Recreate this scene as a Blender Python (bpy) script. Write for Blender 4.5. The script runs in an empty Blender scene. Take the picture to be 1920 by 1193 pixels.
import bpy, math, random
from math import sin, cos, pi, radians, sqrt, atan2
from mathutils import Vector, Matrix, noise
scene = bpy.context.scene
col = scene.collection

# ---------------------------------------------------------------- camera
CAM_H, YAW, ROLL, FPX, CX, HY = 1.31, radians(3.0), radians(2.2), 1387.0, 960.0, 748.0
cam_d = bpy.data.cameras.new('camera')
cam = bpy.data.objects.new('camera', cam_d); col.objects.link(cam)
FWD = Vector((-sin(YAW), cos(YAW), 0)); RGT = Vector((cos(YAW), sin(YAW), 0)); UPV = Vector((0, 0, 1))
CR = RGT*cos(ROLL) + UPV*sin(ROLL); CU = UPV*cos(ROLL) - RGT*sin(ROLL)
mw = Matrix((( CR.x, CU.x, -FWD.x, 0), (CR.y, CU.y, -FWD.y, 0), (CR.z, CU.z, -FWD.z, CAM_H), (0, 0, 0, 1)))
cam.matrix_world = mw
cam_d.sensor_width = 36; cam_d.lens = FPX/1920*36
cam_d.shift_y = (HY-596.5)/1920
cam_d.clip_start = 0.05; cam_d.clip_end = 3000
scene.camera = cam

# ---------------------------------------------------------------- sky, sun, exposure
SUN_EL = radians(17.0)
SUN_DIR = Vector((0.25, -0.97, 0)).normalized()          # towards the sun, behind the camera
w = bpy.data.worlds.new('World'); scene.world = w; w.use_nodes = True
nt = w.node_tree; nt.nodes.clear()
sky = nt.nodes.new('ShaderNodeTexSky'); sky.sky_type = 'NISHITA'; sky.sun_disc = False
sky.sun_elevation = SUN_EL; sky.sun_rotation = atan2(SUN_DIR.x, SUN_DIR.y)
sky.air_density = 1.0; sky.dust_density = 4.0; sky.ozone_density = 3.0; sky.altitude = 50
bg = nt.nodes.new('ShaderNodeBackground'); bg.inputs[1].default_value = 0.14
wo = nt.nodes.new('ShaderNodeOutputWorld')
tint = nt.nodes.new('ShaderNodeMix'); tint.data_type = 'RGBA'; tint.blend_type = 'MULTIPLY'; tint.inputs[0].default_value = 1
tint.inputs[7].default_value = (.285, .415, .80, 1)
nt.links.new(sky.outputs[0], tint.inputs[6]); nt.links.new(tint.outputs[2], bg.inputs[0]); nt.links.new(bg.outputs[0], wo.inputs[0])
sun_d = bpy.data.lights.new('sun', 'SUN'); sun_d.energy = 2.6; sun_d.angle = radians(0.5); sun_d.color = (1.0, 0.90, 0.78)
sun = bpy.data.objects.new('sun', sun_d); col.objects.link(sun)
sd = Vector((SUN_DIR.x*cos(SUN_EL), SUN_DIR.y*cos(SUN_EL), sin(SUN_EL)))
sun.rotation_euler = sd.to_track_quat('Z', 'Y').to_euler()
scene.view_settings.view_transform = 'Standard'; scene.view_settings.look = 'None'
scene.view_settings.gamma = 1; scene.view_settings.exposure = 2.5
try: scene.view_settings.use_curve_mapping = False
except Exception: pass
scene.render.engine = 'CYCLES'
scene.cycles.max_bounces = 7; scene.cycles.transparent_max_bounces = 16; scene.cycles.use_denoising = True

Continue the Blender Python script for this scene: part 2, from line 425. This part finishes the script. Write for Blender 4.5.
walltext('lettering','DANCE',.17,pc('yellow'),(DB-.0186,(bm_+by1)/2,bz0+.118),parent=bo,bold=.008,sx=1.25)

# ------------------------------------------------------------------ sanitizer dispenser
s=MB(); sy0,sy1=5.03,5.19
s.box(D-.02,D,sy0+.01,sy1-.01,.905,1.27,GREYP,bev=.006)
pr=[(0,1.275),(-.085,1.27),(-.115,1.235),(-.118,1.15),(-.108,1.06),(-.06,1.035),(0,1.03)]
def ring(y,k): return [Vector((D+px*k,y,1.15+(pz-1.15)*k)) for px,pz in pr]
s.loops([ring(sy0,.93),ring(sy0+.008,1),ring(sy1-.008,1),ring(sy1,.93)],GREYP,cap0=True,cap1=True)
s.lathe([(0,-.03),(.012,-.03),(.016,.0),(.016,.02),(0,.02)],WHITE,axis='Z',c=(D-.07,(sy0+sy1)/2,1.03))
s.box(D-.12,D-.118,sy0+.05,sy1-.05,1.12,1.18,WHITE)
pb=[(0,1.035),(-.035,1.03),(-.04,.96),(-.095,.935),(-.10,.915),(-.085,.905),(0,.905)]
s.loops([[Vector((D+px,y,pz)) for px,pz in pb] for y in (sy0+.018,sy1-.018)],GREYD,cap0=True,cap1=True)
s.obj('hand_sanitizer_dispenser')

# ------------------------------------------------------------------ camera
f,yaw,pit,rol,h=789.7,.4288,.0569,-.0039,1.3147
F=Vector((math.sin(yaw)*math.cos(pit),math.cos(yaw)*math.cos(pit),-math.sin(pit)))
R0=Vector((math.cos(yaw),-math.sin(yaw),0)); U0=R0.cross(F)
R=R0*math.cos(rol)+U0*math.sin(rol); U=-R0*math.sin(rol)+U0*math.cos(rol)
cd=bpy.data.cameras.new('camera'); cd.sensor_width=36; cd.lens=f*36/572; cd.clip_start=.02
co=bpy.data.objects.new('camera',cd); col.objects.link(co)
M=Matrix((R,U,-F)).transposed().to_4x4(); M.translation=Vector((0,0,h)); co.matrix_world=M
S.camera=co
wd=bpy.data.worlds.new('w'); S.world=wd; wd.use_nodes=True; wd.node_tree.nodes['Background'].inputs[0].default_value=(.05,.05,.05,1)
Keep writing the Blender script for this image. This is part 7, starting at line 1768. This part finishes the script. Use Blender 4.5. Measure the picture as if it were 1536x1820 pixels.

□ □ □

REQUIRED TASK:
Return each line of the data exactly as written above.

CORRECT ANSWER:
Recreate this scene as a Blender Python (bpy) script. Write for Blender 4.5. The script runs in an empty Blender scene. Take the picture to be 1920 by 1193 pixels.
import bpy, math, random
from math import sin, cos, pi, radians, sqrt, atan2
from mathutils import Vector, Matrix, noise
scene = bpy.context.scene
col = scene.collection

# ---------------------------------------------------------------- camera
CAM_H, YAW, ROLL, FPX, CX, HY = 1.31, radians(3.0), radians(2.2), 1387.0, 960.0, 748.0
cam_d = bpy.data.cameras.new('camera')
cam = bpy.data.objects.new('camera', cam_d); col.objects.link(cam)
FWD = Vector((-sin(YAW), cos(YAW), 0)); RGT = Vector((cos(YAW), sin(YAW), 0)); UPV = Vector((0, 0, 1))
CR = RGT*cos(ROLL) + UPV*sin(ROLL); CU = UPV*cos(ROLL) - RGT*sin(ROLL)
mw = Matrix((( CR.x, CU.x, -FWD.x, 0), (CR.y, CU.y, -FWD.y, 0), (CR.z, CU.z, -FWD.z, CAM_H), (0, 0, 0, 1)))
cam.matrix_world = mw
cam_d.sensor_width = 36; cam_d.lens = FPX/1920*36
cam_d.shift_y = (HY-596.5)/1920
cam_d.clip_start = 0.05; cam_d.clip_end = 3000
scene.camera = cam

# ---------------------------------------------------------------- sky, sun, exposure
SUN_EL = radians(17.0)
SUN_DIR = Vector((0.25, -0.97, 0)).normalized()          # towards the sun, behind the camera
w = bpy.data.worlds.new('World'); scene.world = w; w.use_nodes = True
nt = w.node_tree; nt.nodes.clear()
sky = nt.nodes.new('ShaderNodeTexSky'); sky.sky_type = 'NISHITA'; sky.sun_disc = False
sky.sun_elevation = SUN_EL; sky.sun_rotation = atan2(SUN_DIR.x, SUN_DIR.y)
sky.air_density = 1.0; sky.dust_density = 4.0; sky.ozone_density = 3.0; sky.altitude = 50
bg = nt.nodes.new('ShaderNodeBackground'); bg.inputs[1].default_value = 0.14
wo = nt.nodes.new('ShaderNodeOutputWorld')
tint = nt.nodes.new('ShaderNodeMix'); tint.data_type = 'RGBA'; tint.blend_type = 'MULTIPLY'; tint.inputs[0].default_value = 1
tint.inputs[7].default_value = (.285, .415, .80, 1)
nt.links.new(sky.outputs[0], tint.inputs[6]); nt.links.new(tint.outputs[2], bg.inputs[0]); nt.links.new(bg.outputs[0], wo.inputs[0])
sun_d = bpy.data.lights.new('sun', 'SUN'); sun_d.energy = 2.6; sun_d.angle = radians(0.5); sun_d.color = (1.0, 0.90, 0.78)
sun = bpy.data.objects.new('sun', sun_d); col.objects.link(sun)
sd = Vector((SUN_DIR.x*cos(SUN_EL), SUN_DIR.y*cos(SUN_EL), sin(SUN_EL)))
sun.rotation_euler = sd.to_track_quat('Z', 'Y').to_euler()
scene.view_settings.view_transform = 'Standard'; scene.view_settings.look = 'None'
scene.view_settings.gamma = 1; scene.view_settings.exposure = 2.5
try: scene.view_settings.use_curve_mapping = False
except Exception: pass
scene.render.engine = 'CYCLES'
scene.cycles.max_bounces = 7; scene.cycles.transparent_max_bounces = 16; scene.cycles.use_denoising = True

Continue the Blender Python script for this scene: part 2, from line 425. This part finishes the script. Write for Blender 4.5.
walltext('lettering','DANCE',.17,pc('yellow'),(DB-.0186,(bm_+by1)/2,bz0+.118),parent=bo,bold=.008,sx=1.25)

# ------------------------------------------------------------------ sanitizer dispenser
s=MB(); sy0,sy1=5.03,5.19
s.box(D-.02,D,sy0+.01,sy1-.01,.905,1.27,GREYP,bev=.006)
pr=[(0,1.275),(-.085,1.27),(-.115,1.235),(-.118,1.15),(-.108,1.06),(-.06,1.035),(0,1.03)]
def ring(y,k): return [Vector((D+px*k,y,1.15+(pz-1.15)*k)) for px,pz in pr]
s.loops([ring(sy0,.93),ring(sy0+.008,1),ring(sy1-.008,1),ring(sy1,.93)],GREYP,cap0=True,cap1=True)
s.lathe([(0,-.03),(.012,-.03),(.016,.0),(.016,.02),(0,.02)],WHITE,axis='Z',c=(D-.07,(sy0+sy1)/2,1.03))
s.box(D-.12,D-.118,sy0+.05,sy1-.05,1.12,1.18,WHITE)
pb=[(0,1.035),(-.035,1.03),(-.04,.96),(-.095,.935),(-.10,.915),(-.085,.905),(0,.905)]
s.loops([[Vector((D+px,y,pz)) for px,pz in pb] for y in (sy0+.018,sy1-.018)],GREYD,cap0=True,cap1=True)
s.obj('hand_sanitizer_dispenser')

# ------------------------------------------------------------------ camera
f,yaw,pit,rol,h=789.7,.4288,.0569,-.0039,1.3147
F=Vector((math.sin(yaw)*math.cos(pit),math.cos(yaw)*math.cos(pit),-math.sin(pit)))
R0=Vector((math.cos(yaw),-math.sin(yaw),0)); U0=R0.cross(F)
R=R0*math.cos(rol)+U0*math.sin(rol); U=-R0*math.sin(rol)+U0*math.cos(rol)
cd=bpy.data.cameras.new('camera'); cd.sensor_width=36; cd.lens=f*36/572; cd.clip_start=.02
co=bpy.data.objects.new('camera',cd); col.objects.link(co)
M=Matrix((R,U,-F)).transposed().to_4x4(); M.translation=Vector((0,0,h)); co.matrix_world=M
S.camera=co
wd=bpy.data.worlds.new('w'); S.world=wd; wd.use_nodes=True; wd.node_tree.nodes['Background'].inputs[0].default_value=(.05,.05,.05,1)
Keep writing the Blender script for this image. This is part 7, starting at line 1768. This part finishes the script. Use Blender 4.5. Measure the picture as if it were 1536x1820 pixels.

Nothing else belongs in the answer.